▶ **The problem**:
Return only the lines running from the top of the entries to the line with "1.7), (0, 0, 0, 1)))", inclusive, exactly as written.

▶ **Record extracts**:

* * *

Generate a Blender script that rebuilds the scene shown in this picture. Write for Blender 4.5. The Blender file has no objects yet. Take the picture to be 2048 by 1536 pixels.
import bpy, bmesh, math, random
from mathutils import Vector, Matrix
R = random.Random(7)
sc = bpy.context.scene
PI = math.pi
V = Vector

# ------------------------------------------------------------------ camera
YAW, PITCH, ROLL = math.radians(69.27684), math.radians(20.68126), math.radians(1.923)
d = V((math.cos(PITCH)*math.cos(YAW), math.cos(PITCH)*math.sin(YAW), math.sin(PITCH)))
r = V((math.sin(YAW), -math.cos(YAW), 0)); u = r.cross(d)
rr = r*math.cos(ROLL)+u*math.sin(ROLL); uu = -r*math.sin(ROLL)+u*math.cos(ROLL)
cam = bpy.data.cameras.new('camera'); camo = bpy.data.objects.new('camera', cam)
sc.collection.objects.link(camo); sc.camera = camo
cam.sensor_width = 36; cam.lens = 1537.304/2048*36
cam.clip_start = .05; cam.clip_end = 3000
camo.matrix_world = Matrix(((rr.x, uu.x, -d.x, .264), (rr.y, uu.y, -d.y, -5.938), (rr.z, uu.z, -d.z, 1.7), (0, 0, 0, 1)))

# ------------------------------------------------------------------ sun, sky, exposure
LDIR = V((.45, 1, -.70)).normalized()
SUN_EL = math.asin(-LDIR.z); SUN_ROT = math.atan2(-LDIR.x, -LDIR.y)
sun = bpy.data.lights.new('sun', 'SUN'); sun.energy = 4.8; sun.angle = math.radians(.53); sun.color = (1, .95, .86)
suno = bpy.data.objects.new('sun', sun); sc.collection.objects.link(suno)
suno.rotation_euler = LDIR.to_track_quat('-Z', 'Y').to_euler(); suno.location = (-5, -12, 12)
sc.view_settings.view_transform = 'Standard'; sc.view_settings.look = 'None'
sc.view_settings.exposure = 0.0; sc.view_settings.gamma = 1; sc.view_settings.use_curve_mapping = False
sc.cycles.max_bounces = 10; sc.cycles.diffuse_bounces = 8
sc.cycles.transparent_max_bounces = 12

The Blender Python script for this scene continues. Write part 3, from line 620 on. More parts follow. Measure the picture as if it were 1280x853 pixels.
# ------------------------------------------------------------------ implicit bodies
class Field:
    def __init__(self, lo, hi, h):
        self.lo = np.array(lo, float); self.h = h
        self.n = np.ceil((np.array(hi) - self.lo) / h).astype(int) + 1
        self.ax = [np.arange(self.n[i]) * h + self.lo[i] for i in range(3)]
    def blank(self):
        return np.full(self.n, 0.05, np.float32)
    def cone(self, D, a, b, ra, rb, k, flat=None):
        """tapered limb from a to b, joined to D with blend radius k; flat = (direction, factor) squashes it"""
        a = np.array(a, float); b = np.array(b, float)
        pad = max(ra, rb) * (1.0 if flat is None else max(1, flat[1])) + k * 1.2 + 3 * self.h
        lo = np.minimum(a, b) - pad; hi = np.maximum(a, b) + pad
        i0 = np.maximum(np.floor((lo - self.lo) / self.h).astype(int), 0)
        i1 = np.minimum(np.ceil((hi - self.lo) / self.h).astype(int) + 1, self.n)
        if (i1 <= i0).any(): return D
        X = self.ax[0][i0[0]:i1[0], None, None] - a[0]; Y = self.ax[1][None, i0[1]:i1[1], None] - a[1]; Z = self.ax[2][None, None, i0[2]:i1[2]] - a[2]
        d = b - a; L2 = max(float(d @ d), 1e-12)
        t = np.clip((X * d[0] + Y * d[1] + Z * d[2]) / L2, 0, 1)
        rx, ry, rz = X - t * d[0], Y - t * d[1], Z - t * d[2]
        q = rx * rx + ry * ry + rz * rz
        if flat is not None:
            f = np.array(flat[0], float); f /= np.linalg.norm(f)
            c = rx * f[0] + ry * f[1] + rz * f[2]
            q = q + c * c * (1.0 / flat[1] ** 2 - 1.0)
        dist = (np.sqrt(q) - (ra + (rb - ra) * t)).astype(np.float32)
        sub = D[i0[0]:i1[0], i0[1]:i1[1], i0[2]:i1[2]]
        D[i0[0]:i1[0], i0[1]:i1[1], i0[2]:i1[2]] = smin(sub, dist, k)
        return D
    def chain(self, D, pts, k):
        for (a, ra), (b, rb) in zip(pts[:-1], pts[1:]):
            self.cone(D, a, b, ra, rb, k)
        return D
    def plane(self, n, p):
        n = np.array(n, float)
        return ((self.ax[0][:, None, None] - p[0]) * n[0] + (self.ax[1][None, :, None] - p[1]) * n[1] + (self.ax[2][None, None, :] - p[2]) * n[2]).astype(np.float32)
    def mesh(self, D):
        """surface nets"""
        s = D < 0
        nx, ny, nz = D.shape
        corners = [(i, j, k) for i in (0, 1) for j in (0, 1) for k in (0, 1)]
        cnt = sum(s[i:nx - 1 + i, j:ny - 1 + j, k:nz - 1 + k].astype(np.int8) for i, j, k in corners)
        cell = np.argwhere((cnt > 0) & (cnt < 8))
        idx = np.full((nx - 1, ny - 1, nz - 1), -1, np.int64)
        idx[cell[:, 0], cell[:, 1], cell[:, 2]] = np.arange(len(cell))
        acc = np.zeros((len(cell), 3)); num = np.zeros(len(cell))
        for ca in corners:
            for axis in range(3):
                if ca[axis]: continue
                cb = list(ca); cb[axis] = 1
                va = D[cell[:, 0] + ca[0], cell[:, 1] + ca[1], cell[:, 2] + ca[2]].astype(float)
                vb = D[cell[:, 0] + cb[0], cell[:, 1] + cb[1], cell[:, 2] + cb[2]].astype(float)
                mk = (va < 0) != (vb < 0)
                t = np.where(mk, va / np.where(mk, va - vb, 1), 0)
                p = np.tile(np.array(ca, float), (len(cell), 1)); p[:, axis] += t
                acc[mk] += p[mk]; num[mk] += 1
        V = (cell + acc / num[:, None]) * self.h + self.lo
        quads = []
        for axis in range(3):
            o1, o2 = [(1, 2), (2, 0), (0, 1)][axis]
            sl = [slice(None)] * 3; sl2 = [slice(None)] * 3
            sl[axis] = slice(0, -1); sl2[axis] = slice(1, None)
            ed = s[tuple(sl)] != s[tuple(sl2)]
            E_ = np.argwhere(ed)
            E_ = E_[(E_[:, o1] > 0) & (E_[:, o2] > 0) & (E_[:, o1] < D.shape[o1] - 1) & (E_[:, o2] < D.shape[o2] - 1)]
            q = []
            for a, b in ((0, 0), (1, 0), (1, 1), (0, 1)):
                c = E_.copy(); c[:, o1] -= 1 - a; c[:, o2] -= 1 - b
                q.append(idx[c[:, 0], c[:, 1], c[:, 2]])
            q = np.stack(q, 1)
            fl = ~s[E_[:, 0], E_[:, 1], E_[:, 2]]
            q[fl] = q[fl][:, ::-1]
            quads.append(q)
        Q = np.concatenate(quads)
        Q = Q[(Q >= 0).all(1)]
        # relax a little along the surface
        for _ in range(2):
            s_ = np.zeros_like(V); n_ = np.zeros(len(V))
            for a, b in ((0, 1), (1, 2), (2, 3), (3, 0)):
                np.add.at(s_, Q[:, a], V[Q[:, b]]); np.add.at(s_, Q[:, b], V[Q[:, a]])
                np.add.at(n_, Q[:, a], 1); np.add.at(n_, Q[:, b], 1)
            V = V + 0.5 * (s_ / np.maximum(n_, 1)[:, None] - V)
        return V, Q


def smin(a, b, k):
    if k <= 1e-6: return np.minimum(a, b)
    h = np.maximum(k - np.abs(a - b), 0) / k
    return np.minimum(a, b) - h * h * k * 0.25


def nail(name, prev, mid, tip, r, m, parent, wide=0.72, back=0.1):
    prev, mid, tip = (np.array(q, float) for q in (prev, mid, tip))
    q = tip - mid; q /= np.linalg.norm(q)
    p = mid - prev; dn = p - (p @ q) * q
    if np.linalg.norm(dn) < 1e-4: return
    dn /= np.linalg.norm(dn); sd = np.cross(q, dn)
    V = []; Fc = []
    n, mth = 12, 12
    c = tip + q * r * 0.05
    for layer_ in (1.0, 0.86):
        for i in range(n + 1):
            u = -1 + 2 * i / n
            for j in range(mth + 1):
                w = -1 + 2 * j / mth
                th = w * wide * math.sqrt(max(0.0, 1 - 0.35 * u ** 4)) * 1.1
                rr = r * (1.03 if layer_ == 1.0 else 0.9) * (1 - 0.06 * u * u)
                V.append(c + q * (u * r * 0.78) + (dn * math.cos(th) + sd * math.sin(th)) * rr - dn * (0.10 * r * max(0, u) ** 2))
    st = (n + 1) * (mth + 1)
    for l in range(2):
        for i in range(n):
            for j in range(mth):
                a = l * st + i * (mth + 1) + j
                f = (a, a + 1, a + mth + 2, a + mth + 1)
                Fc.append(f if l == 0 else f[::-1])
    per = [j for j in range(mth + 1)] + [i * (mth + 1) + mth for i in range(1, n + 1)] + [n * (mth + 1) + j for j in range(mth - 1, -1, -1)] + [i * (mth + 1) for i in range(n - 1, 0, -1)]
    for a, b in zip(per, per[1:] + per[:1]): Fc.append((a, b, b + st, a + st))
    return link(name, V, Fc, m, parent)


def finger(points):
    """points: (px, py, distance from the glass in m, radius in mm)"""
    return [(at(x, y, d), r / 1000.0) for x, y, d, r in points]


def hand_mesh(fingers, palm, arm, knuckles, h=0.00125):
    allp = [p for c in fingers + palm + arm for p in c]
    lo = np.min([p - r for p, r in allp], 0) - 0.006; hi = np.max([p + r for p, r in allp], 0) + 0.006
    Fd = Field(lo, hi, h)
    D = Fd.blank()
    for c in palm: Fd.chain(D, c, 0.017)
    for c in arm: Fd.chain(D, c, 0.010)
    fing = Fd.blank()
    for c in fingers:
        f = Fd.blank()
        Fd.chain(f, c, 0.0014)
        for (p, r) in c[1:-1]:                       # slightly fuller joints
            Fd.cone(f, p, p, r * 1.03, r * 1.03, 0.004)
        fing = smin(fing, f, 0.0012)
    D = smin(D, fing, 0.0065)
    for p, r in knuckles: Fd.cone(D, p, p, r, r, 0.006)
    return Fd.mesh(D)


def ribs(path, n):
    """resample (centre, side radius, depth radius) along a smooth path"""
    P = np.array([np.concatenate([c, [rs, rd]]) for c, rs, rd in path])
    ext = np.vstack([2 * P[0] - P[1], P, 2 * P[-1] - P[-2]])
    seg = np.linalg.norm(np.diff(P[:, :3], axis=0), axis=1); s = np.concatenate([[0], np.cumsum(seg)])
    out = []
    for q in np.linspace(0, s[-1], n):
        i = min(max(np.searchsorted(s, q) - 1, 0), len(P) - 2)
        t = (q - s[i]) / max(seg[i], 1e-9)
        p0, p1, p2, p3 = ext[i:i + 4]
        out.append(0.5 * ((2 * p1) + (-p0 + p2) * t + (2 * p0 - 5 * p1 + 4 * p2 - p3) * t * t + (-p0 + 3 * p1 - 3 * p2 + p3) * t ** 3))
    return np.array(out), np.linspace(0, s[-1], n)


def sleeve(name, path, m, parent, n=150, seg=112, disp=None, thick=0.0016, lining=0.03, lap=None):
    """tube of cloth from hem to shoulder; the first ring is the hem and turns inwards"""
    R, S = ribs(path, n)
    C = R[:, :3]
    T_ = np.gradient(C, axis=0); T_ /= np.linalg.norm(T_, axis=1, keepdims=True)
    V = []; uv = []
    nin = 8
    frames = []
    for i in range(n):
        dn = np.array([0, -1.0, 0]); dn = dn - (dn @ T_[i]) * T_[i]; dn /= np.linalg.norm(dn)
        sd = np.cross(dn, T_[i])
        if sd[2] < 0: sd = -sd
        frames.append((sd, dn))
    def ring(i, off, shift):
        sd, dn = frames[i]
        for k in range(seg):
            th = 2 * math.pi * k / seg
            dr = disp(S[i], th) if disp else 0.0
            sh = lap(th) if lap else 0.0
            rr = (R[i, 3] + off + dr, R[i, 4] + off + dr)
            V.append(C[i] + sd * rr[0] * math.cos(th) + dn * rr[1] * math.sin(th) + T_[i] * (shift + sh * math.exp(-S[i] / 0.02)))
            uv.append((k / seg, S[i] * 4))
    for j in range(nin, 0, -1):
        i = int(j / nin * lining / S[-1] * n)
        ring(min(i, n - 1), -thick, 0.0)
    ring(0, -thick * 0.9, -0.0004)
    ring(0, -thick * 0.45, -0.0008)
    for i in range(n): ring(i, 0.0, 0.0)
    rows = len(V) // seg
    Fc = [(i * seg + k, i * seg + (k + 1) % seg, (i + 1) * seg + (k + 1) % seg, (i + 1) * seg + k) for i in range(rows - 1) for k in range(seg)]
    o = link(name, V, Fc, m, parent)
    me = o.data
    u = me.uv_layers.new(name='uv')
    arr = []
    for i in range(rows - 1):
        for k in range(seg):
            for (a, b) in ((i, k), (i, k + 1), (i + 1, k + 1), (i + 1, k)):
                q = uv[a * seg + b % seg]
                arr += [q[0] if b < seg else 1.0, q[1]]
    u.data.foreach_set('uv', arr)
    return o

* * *

▶ **The completed task**:
Generate a Blender script that rebuilds the scene shown in this picture. Write for Blender 4.5. The Blender file has no objects yet. Take the picture to be 2048 by 1536 pixels.
import bpy, bmesh, math, random
from mathutils import Vector, Matrix
R = random.Random(7)
sc = bpy.context.scene
PI = math.pi
V = Vector

# ------------------------------------------------------------------ camera
YAW, PITCH, ROLL = math.radians(69.27684), math.radians(20.68126), math.radians(1.923)
d = V((math.cos(PITCH)*math.cos(YAW), math.cos(PITCH)*math.sin(YAW), math.sin(PITCH)))
r = V((math.sin(YAW), -math.cos(YAW), 0)); u = r.cross(d)
rr = r*math.cos(ROLL)+u*math.sin(ROLL); uu = -r*math.sin(ROLL)+u*math.cos(ROLL)
cam = bpy.data.cameras.new('camera'); camo = bpy.data.objects.new('camera', cam)
sc.collection.objects.link(camo); sc.camera = camo
cam.sensor_width = 36; cam.lens = 1537.304/2048*36
cam.clip_start = .05; cam.clip_end = 3000
camo.matrix_world = Matrix(((rr.x, uu.x, -d.x, .264), (rr.y, uu.y, -d.y, -5.938), (rr.z, uu.z, -d.z, 1.7), (0, 0, 0, 1)))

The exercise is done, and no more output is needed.